So I had a class on interviewing techniques today. It was one of the most useful classes that I have taken since I started actually trying to find gainful employment. Not that the other ones were bad, it is just that I don’t really need to go through a self-assessment (as others have noted, I might be the most self-aware person on the planet) or a resume class (because I have made a living out of having pieces of paper that say that I am smart). But going through the ins and outs of the interview process (as well as how to negotiate) is always useful.
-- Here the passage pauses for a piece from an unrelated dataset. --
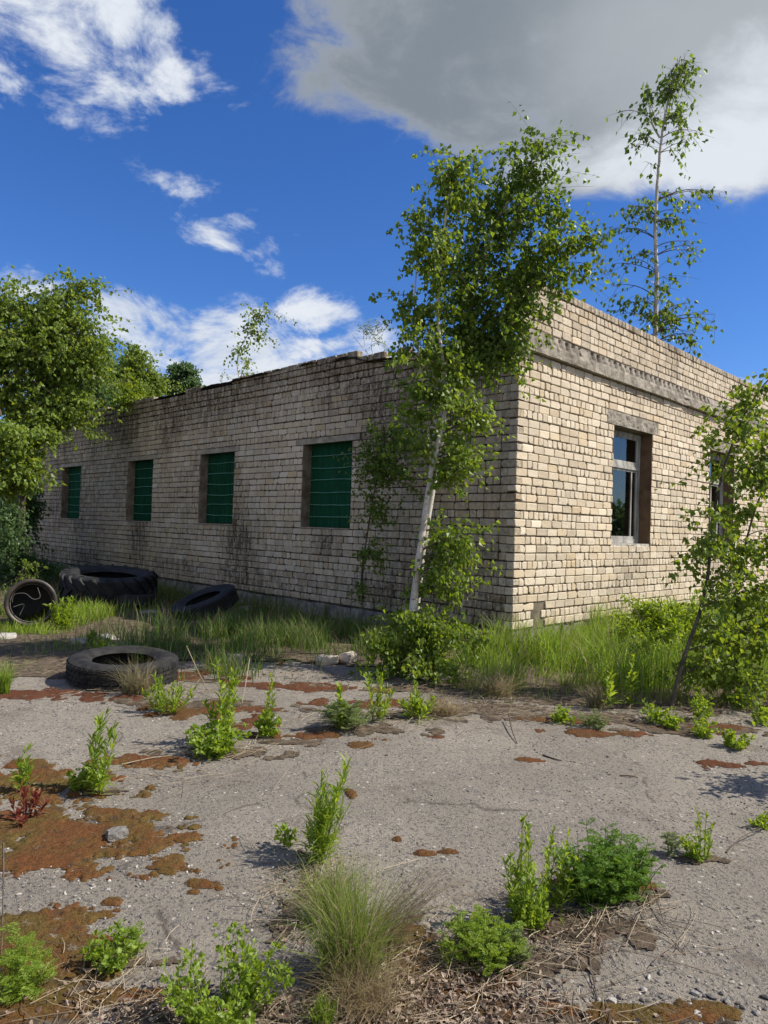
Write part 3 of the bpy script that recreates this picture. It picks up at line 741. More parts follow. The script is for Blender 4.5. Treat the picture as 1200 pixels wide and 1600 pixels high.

Now I am very familiar with the behavioral style of interviews otherwise known as the “tell me about a time when” interview. Basically as long as you can think on your feet and tell a story you can make it through those. I’ve even dealt with psychological screening questions before, which are always a joy to go through. Apparently employers feel that they need to question my sanity along with my talent set. But something I’ve been thinking about this week is changing the tone of the entire interview process. Instead of reacting to questions why not take a more proactive, even aggressive approach? Such as the following…
“You consider that to be a valid question? Seriously, is that what they teach you to ask in order to find the most qualified candidate? You might as well just throw all the resumes up in the air and grab one at random.”
Or
“What do you mean you are not going to hire me? Have you lost your mind? I mean, it is possible that you ate lead paint chips as a child but otherwise I can’t think of one valid reason why this company shouldn’t hire me. Hell, they should hire me just so they could fire you. I could fill both roles without breaking a sweat.”
Who knows, it might work.
The other big thing is that it is National Spelling Bee week! I of course have already assembled my fantasy team (The Onomatopoeia Britannica) for the event. Hey, if ESPN is going to broadcast it I am going to wager money and develop a fantasy team for it. My rules are pretty straightforward. Look for kids who did good, but not too good, in the geography bee. The kids who win that tend to peak too soon and are coming off such a rush that they don’t have their game faces on. Also, always lean towards the home schooled kids. They tend to be more socially backwards and inclined to spend their time reading a dictionary as opposed to playing organized sports or being outdoors.
For those who wonder, I actually never competed in one of these spelling bees. I wouldn’t have been very good though I was a pretty good speller in my day. I can memorize like mad so I might have had a shot but was never into it. I did however win a rather large history quiz contest in grade school, which resulted in my meeting my congressman a few times. It was essentially one large history trivia contest and I smoked the field at that. Yep, even as a kid I was a trivia maven. And of course, I competed in more math contests than I could possibly imagine even making state my senior year. Yes, that is how it is phrased. I’m not sure if I should be proud of that fact. I was the coolest guy there so at least I had that going for me.